Nuestro protagonista, Nazaret Manoogian (Tahar Rahim) es movilizado y su destino será el de hacer carreteras en zonas desérticas, se entiende que en áreas que está conquistando el Imperio, es un trabajo muy esclavo y en unas condiciones lamentables. Con suerte logra esquivar la muerte ya que su ejecutor , en una ejecución que era un ejemplo del exterminio sufrido por los armenios, se apiada de él y simula que lo ha degollado pues la herida en el cuello no es mortal, aunque sí lo suficientemente seria como para dejarlo sin habla de forma permanente.
Nazaret es originario de Mardin y tras su liberación comienza una búsqueda de su mujer, sus hijas preadolescentes (las gemelas Lusiné y Arsinée) y el resto de su familia. Pronto se conocerá que la política de los turcos es la de echar, cuando no liquidar, a todos los armenios de las que ya son sus tierras, un éxodo brutal que deja muerte y dolor por doquier. Y así se le revelará a Nazaret la muerte de prácticamente toda su familia, a excepción de sus hijas.
El padre lleva a cabo una huida hacia delante en la que tratará de encontrar pistas para hallar a sus hijas, y no será nada fácil, primero Siria, luego Líbano. En lo que fue el Mandato francés de Siria y el Líbano, una encomienda de la Sociedad de Naciones a Francia para pacificar esa zona y controlar ese territorio que formó parte del Imperio Otomano antes de la 1ª Guerra Mundial, percibimos la presencia de asociaciones de ayuda a los armenios, algunas vinculadas a congregaciones religiosas, que organizaron la dispersión por todo el mundo.
Desde Líbano la pista le conducirá a Cuba donde se supone que las jóvenes, ya adultas, habrían contraído matrimonio. Nazaret deberá trabajar duro para viajar a América, y es obvio que el horizonte temporal desde que empieza este periplo es de años.

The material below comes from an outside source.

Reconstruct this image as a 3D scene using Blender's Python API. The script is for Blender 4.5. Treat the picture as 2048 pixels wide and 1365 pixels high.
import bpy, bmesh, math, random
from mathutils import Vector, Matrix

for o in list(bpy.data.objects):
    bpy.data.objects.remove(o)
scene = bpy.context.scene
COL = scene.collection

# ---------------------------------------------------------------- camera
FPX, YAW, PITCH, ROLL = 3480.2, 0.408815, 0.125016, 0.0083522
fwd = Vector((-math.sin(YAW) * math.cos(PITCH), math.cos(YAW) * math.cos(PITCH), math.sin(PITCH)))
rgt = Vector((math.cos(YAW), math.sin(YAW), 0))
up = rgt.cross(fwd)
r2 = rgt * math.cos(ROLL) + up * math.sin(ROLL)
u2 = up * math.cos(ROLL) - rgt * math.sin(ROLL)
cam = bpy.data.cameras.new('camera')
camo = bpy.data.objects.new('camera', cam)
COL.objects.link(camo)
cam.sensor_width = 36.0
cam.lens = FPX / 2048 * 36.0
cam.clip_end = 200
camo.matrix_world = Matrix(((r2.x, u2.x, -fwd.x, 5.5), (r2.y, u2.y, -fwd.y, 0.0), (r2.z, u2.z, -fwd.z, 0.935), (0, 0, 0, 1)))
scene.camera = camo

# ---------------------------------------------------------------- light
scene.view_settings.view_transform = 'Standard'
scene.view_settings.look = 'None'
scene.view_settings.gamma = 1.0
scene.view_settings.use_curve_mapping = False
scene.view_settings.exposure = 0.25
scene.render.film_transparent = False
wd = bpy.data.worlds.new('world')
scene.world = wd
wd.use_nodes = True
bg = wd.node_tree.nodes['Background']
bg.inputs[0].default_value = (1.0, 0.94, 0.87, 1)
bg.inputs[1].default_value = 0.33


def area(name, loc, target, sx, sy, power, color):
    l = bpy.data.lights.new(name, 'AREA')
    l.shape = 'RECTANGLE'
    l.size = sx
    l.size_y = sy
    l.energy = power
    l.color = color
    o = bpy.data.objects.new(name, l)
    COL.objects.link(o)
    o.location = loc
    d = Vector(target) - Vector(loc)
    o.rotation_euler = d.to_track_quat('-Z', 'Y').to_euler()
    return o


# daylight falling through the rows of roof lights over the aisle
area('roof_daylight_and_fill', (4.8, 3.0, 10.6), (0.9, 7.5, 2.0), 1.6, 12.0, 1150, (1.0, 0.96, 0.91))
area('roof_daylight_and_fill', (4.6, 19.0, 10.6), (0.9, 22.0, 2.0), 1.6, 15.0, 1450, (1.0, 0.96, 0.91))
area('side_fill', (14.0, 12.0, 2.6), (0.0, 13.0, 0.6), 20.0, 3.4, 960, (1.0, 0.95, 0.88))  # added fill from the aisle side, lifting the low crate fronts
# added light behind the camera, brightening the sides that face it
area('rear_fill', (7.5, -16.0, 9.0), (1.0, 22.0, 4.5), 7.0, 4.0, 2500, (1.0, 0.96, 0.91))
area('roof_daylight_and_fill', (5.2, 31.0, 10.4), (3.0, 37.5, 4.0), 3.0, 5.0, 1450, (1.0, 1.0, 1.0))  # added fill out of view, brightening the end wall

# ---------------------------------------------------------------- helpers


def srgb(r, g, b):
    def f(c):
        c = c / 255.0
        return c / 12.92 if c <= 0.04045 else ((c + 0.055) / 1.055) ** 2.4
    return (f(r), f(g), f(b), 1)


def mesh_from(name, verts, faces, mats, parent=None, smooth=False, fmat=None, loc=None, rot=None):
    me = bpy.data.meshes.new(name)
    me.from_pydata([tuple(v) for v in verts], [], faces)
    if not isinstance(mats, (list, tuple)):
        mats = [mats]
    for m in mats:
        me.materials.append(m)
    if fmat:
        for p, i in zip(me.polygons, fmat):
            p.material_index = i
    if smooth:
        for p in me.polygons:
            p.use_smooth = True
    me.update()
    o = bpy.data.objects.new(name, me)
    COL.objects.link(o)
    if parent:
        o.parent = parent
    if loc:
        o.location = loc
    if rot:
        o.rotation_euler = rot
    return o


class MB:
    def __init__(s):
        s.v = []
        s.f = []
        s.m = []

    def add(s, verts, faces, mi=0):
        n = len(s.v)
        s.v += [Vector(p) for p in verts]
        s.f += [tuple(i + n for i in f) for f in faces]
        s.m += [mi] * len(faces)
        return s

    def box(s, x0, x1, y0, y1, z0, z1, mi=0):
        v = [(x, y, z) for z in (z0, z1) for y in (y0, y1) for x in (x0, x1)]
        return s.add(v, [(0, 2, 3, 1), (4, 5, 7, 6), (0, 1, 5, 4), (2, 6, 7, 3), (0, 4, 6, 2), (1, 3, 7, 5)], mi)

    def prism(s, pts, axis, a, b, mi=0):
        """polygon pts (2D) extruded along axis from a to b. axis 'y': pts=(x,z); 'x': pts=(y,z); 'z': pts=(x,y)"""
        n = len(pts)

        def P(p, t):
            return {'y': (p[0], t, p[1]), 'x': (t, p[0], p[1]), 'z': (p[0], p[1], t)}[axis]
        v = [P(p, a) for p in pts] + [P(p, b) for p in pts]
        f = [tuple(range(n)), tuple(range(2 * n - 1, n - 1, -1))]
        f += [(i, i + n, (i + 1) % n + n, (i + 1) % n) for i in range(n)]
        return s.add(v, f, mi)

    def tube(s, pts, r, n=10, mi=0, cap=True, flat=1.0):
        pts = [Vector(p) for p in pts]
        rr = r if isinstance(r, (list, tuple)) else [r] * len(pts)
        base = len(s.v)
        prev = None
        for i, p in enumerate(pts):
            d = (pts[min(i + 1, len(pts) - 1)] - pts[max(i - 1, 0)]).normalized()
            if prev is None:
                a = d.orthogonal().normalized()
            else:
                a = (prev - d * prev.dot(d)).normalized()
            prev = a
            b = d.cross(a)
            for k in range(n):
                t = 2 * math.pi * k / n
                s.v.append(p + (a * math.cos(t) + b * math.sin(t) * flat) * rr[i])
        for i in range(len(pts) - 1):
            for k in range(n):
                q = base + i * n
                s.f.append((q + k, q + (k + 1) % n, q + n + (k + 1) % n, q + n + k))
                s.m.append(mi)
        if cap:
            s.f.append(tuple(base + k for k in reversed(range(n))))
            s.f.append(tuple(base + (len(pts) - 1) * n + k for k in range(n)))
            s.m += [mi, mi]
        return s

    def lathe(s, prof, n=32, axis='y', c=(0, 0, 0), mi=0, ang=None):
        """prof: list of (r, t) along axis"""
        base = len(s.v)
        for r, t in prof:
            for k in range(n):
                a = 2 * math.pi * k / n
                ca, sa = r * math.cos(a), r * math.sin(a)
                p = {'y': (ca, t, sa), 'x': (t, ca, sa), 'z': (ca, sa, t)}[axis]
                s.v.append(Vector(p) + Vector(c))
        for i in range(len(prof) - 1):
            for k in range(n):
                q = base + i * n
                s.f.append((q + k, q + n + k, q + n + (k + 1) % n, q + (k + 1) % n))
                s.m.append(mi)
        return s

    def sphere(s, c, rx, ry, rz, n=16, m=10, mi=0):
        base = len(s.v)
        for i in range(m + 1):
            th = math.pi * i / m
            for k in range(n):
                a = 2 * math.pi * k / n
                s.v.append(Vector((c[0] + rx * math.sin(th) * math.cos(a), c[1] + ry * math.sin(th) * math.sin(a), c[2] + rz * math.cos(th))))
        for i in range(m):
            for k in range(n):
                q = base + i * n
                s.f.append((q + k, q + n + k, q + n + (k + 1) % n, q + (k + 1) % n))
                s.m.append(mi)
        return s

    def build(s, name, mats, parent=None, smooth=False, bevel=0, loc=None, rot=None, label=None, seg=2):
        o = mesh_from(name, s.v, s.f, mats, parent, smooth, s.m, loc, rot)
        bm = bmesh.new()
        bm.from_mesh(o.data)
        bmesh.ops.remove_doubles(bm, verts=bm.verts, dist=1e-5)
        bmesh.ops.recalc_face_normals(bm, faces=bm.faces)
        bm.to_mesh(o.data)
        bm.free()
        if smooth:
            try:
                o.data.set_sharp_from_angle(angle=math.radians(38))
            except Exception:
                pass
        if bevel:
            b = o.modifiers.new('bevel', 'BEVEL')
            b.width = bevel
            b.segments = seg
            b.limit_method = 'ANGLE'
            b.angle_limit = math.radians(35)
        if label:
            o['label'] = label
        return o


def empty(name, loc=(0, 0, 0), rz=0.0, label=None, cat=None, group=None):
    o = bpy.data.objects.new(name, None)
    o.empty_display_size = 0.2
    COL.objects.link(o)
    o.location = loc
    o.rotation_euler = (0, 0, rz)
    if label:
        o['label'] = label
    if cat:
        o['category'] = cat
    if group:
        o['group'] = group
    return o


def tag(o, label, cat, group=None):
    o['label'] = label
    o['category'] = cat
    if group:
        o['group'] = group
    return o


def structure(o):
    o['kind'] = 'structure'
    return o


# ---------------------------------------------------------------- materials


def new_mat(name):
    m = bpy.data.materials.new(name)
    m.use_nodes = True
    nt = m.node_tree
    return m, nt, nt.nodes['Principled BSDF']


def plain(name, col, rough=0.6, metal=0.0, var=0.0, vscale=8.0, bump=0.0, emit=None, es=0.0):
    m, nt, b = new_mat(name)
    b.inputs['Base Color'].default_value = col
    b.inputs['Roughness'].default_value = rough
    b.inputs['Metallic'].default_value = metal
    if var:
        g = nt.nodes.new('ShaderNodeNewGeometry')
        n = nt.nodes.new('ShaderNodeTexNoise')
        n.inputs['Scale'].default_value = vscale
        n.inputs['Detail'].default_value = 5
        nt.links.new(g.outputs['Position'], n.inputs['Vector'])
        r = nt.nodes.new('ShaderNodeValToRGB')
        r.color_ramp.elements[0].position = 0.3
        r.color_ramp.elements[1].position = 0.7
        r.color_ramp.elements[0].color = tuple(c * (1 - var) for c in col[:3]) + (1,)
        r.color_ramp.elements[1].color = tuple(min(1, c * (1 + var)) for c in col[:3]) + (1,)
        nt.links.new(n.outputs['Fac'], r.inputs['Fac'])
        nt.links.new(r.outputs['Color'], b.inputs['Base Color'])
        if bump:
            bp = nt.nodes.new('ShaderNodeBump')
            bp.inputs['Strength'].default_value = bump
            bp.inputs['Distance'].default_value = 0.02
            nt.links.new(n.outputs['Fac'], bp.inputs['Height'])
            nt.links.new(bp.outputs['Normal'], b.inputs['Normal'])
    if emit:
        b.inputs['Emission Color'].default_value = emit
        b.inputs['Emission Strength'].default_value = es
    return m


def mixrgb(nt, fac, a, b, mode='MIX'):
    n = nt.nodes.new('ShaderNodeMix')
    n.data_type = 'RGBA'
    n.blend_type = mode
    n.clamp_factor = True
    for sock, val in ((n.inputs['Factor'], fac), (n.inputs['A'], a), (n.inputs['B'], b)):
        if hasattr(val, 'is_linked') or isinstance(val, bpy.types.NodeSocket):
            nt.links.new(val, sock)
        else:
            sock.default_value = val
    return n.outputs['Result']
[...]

Ya en Cuba coincidirá nuevamente con armenios y allí descubrirá que las chicas emigraron a Estados Unidos.
Las pistas parecen cerrarse, sobre todo, después de llegar a las costas de Florida (como los espaldas mojadas hoy) y conseguir llegar a Minneapolis, donde le dijeron que las chicas podrían estar trabajando en una fábrica, pues no hay nadie que tenga referencia del paradero de estas.
Casi abandonándose a un destino incierto y con las limitaciones de sus problemas de comunicación se pondrá a trabajar en la construcción de vías ferroviarias en el estado de Dakota del Norte y ahí tendrá un golpe de suerte, hasta llegar a la meta final en un recóndito pueblo del referido estado.
Una película reveladora, tal vez no muy brillante artísticamente, diría que algo larga, pero que se queda como documento interesante, así como cumplimiento de mi primer propósito de nuevo año. Esta auténtica película de carretera refleja las consecuencias de una diáspora, sobre todo mucho dolor. En este mundo siguen produciéndose diásporas a día de hoy, en algunos casos con las religiones presentes, y seguimos sin aprender del pasado.